Kara Walker’s art disturbs me. The first time I experienced her work, I was in Arcana Books in Culver City and I found a catalog from one of her cut out shows (I think it was at the Walker Art Center). I was drawn by the nostalgic look of the cutouts which on some cellular level tapped into fond memories. Then I looked deeper…
With every turn of the page the themes grew more disturbing transporting me to a dark place in our history that we don’t like to visit. On numerous occasions during visits to MOCA L.A. I’ve been drawn to the above sketch by the artist and each time I view it I see something new. The title in itself is fascinating.
“Art should disturb the comfortable and comfort the disturbed.” ~Cesar A Cruz
This piece shook me out of my comfort level. I value Walker’s ability to force a deeper conversation and to confront extremely uncomfortable themes of race, sexuality, power, bias and violence in the context of our past while also reflecting the realities of our present.
Kara Walker’s work came to mind when I heard the confounding news today about the Oklahoma legislature voting to ban AP History over some notion that the new curriculum teaches students what’s “bad” about America.
I found this quote by Walker on MOCA’s website, and I think it crystallizes this desire to compartmentalize our history and reframe it in the most positive light. We want the whimsical, crafty cutouts, but don’t want to peel back those layers to get to the real story.

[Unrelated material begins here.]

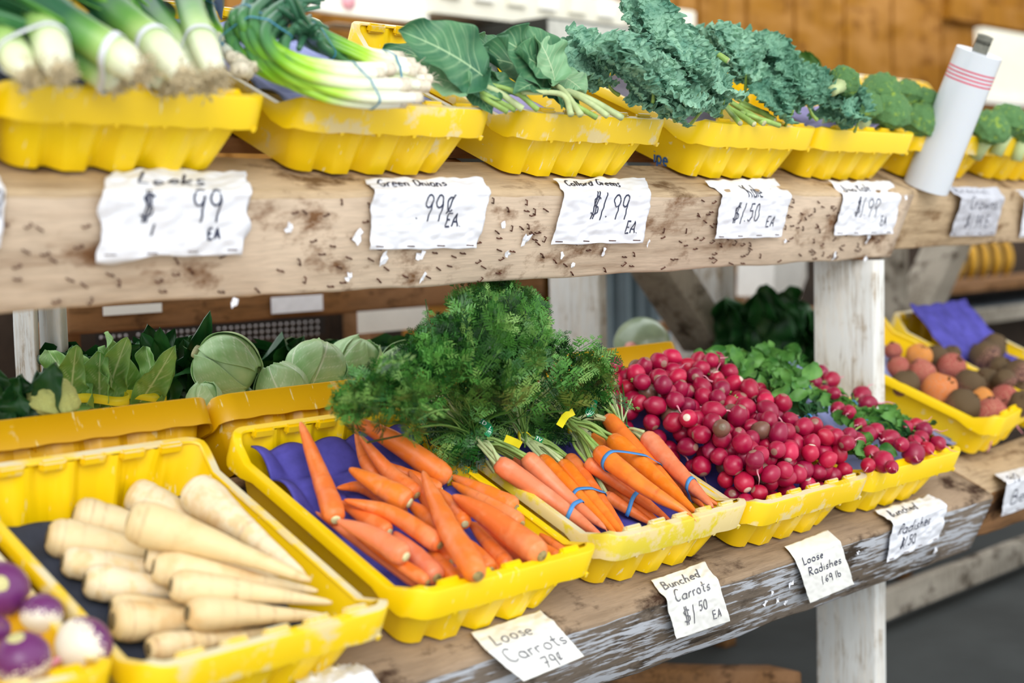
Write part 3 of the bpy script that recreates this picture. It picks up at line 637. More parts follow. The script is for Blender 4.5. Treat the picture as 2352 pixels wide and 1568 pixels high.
# ------------------------------------------------------------------ radishes, beets, turnips
def globe(name, mat, r, sq=1.08, seg=20, rings=14, lump=.05, seed=0, point=.25):
    """a round root, stem end up (+Z), slightly drawn to the tail below; attr 'pole' runs 0 at the tail to 1 at the stem end"""
    V, at = [], []
    for i in range(rings+1):
        a = math.pi*i/rings; z = math.cos(a); q = math.sin(a)
        if z < -.4: q *= 1-point*((-z-.4)/.6)**2; 
        zz = z*sq-(point*.5*max(0, -z-.5))
        for j in range(seg):
            b = 2*math.pi*j/seg; v = Vector((q*math.cos(b), q*math.sin(b), zz)); k = 1+lump*noise.noise(v*1.3+Vector((seed*3, 0, 0)))
            V.append(v*k*r); at.append((z+1)/2)
    F = [(i*seg+j, (i+1)*seg+j, (i+1)*seg+(j+1) % seg, i*seg+(j+1) % seg) for i in range(rings) for j in range(seg)]
    return mesh(name, V, F, mat, True, {'pole': at})
def radmat(name, cols, scar=None, dirt=0):
    m = MT(name, .36, .5, .04); co = m.coord(); c = m.ramp(m.rand(), [(i/max(1, len(cols)-1), q) for i, q in enumerate(cols)]); p = m.attr('pole')
    f = m.noise(co, 60, 3); c = m.mix(m.mask(f, .64, .74), c, srgb(196, 60, 96))
    if dirt: c = m.mix(m.mask(m.noise(co, 40, 5), .5-dirt*.1, .62), c, srgb(120, 96, 70))
    if scar: c = m.mix(m.mask(p, .945, .965), c, scar)
    m.l(m.noise(co, 30, 2), m.n('ShaderNodeMath').inputs[0]); return m.col(c)
RED = radmat('radish_skin', [srgb(150, 8, 54), srgb(170, 12, 62), srgb(132, 10, 58), srgb(178, 16, 52)], srgb(150, 110, 96)); REDW = radmat('scarred_radish_skin', [srgb(180, 18, 60), srgb(196, 26, 74)], srgb(220, 204, 186))
DARKR = radmat('dull_radish_skin', [srgb(104, 50, 60), srgb(118, 70, 70)], srgb(120, 104, 86), 1.2)
def rad_meshes(mat): return [globe('radish', mat, 1, s, 18, 12, .07, k, p) for k, (s, p) in enumerate(((1.02, .2), (1.16, .3), (1.28, .35), (1.08, .25)))]
RM, RMW, RMD = rad_meshes(RED), rad_meshes(REDW), rad_meshes(DARKR)
tl = tube(spline([(0, 0, -1.0), (.1, 0, -1.5), (.0, .15, -2.1), (.3, .1, -2.9)], 12), np.linspace(.13, .025, 12), 6); TAIL = mesh('root_tail', *tl, plain('radish_tail', srgb(226, 150, 166), .6, .15))
st = join([tube([(.1*math.cos(a), .1*math.sin(a), .9), (.16*math.cos(a), .16*math.sin(a), 1.15), (.24*math.cos(a), .24*math.sin(a), 1.35)], [.09, .08, .06], 6) for a in (0, 2.1, 4.2)]); STUB = mesh('stem_stub', *st, STEM)
def drop_heap(N, x0, x1, t0, t1, rlo, rhi, base, tries=14, cap=None):
    """spheres dropped one by one into the lowest gap; returns (x, t, n, r)"""
    S_ = []
    for k in range(N):
        best = None; r = rng.uniform(rlo, rhi)
        for _ in range(tries):
            x, t = rng.uniform(x0+r, x1-r), rng.uniform(t0+r, t1-r); n = base(x, t)+r
            for (a, b, c, q) in S_:
                d2 = (a-x)**2+(b-t)**2; R = (q+r)*.96
                if d2 < R*R: n = max(n, c+math.sqrt(R*R-d2))
            s = n-base(x, t)
            if best is None or s < best[0]: best = (s, x, t, n)
        if cap and best[3] > cap(best[1], best[2]): continue
        S_.append((best[1], best[2], best[3], r))
    return S_
xr = LX['R']
heap = drop_heap(335, xr-CW+.021, xr-.024, .027, .458, .0155, .0195, lambda x, t: -.056+.012*t-.010*max(0, .09-t)/.05, 16)
for i, (x, t, n, r) in enumerate(heap):
    if sum((a-x)**2+(b-t)**2 < (.75*(q+r))**2 and c > n+.5*r for a, b, c, q in heap) > 2 and min(x-xr+CW, t) > .06: continue          # wholly under another one
    pick = i % 9; ms, lab, g = (RMW, 'red radish with a white scarred end in the loose radish heap', 'white-scarred loose radishes') if pick == 1 else (RMD, 'dull brownish radish in the loose radish heap', 'dull loose radishes') if i % 17 == 7 else (RM, 'plain smooth red radish in the loose radish heap', 'plain loose radishes')
    d = Vector(rng.normal(0, 1, 3)); d += Vector((CAM-W(LOW, x, t, n))).normalized()*(.7 if pick == 1 else .1)
    o = put('radish', ms[i % 4], None, W(LOW, x, t, n), rot_to(d, rng.uniform(0, 6))); o.scale = (r,)*3; tag(o, lab, 'radish', g)
    if pick in (0, 4) and ms is RM: put('root_tail', TAIL, o)
    if i % 14 == 3: put('stem_stub', STUB, o)
# bunched radishes: each bunch has its roots, leaves and a blue band
LEAF = leafmat('radish_leaf', srgb(52, 110, 44), srgb(110, 164, 78), .45, .2, 25); LEAFD = leafmat('dark_leaf', srgb(24, 66, 34), srgb(60, 112, 60), .45, .15, 25)
def leaf_blade(base, tip, nrm, w, cup=.2, wave=.15, nu=12, nv=7, lobes=0):
    base, tip, nrm = (np.asarray(q, float) for q in (base, tip, nrm)); ax = tip-base; L = np.linalg.norm(ax); ax /= L
    sd = np.cross(ax, nrm); sd /= np.linalg.norm(sd)+1e-9; up = np.cross(sd, ax); V = []; ph = rng.uniform(0, 6)
    for i in range(nu):
        u = i/(nu-1); hw = w*(math.sin(math.pi*min(1, .06+u*.94)**.8)**.7)*(1+lobes*.3*math.sin(u*22+ph)) if u < 1 else 0; bend = -L*.35*u*u*cup*2
        for j in range(nv):
            v = j/(nv-1)*2-1; V.append(base+ax*L*u+sd*hw*v+up*(bend+cup*w*v*v*1.2+wave*w*abs(v)*math.sin(u*9+ph+v*2)))
    return np.array(V), grid_faces(nu, nv)
RB = [ # (label, tie point, leaf spread target, [(x, y, r px)...])
    ('bunch of small radishes lying over the rim between the loose and bunched crates', (1745, 900), (1680, 855), [(1705, 890, 15), (1744, 895, 15), (1722, 918, 16), (1696, 916, 14), (1776, 922, 17), (1792, 932, 14), (1770, 952, 12)]),
    ('radish bunch against the white post at the back', (1855, 895), (1770, 850), [(1884, 858, 17), (1909, 873, 17), (1872, 877, 14), (1893, 901, 15), (1915, 903, 13)]),
    ('radish bunch below the white post with curling tails', (1960, 930), (1870, 910), [(1978, 908, 19), (1993, 927, 18), (1925, 940, 16), (1950, 946, 14)]),
    ('radish bunch tied with a blue band in the middle of the crate', (1858, 962), (1810, 905), [(1836, 987, 19), (1902, 995, 17), (1856, 1020, 17), (1892, 1023, 21)]),
    ('radish bunch spread in the centre front of the bunched crate', (1990, 975), (1940, 960), [(1968, 1013, 19), (1951, 998, 15), (1995, 997, 17), (2012, 990, 17), (1975, 975, 14)]),
    ('radish bunch at the right wall of the bunched crate', (2080, 985), (2010, 960), [(2080, 982, 15), (2102, 976, 14), (2122, 987, 16), (2115, 1006, 16), (2154, 1018, 15), (2129, 1030, 14)]),
    ('radish bunch with a plump oval radish at the front right rim', (2085, 1010), (2050, 985), [(2045, 1010, 21), (2098, 1041, 23), (2070, 1020, 15), (2100, 1015, 15)]),
    ('radish bunch with long tails at the front rim', (2000, 1030), (1960, 1035), [(1994, 1068, 15), (2001, 1040, 17), (2028, 1060, 22), (2048, 1072, 13)])]
GHEAP = {0: (120, 38), 1: (150, 60)}
for bi, (lab, tq, lq, rs) in enumerate(RB):
    root = empty('radish_bunch', W(LOW, 1, 0, 0), lab, 'radishes', 'bunched radishes with leaves'); T3 = on_n(LOW, tq, .006); root.location = Vector(T3); bp = np.array(T3)
    done = []
    for i, (x, y, rp) in enumerate(rs):
        n = .018; P = on_n(LOW, (x, y), n); r = rp*depth(P)/FPX*1.18
        while n < .08 and not clear((np.array([P]), np.array([r])), done, .002): n += .003; P = on_n(LOW, (x, y), n)
        done.append((np.array([P]), np.array([r]))); d = Vector(T3-P).normalized()
        o = put('radish', RM[(i+bi) % 4], root, P-bp, rot_to(d, rng.uniform(0, 6))); o.scale = (r,)*3; put('root_tail', TAIL, o)
        obj('stem', *tube(spline([P+np.array(d)*r*.8, (P+T3)/2+NV*.006, T3], 6), [.0022]*6, 5), STEM, root)
    loop('rubber_band', [(T3, .008)], T3, np.array(Vector(T3-on_n(LOW, rs[0][:2], 0)).normalized()), .006, BANDB, root)
    pcs = []; c3 = on_n(LOW, lq, .008)
    for k in range(26):
        tip = c3+np.array([rng.normal(0, .05), 0, 0])+TV*rng.normal(0, .045)+NV*abs(rng.normal(0, .012)); b = T3+(tip-T3)*rng.uniform(.15, .6)+NV*.004
        d = tip-b; d = d/np.linalg.norm(d)*rng.uniform(.03, .055); nr = (CAM-tip)/np.linalg.norm(CAM-tip)+rng.normal(0, .55, 3)
        pcs.append(leaf_blade(b, b+d, nr, rng.uniform(.010, .019), .25, .3, 9, 5)); pcs.append(tube(spline([T3, (T3+b)/2+NV*.006, b], 5), [.0014]*5, 4, False))
    obj('leaves', *join(pcs), LEAF if bi % 3 else LEAFD, root)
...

I don’t know how much I believe in redemptive stories, even though people want them and strive for them. They’re satisfied with stories of triumph over evil, but then triumph is a dead-end. Triumph never sits still. Life goes on. People forget and make mistakes. Heroes are not completely pure, and villains aren’t purely evil. I’m interested in the continuity of conflict, the creation of racist narratives, or nationalist narratives, or whatever narratives people use to construct a group identity and to keep themselves whole—such activity has a darker side to it, since it allows people to lash out at whoever’s not in the group. That’s a contact thread that flummoxes me.”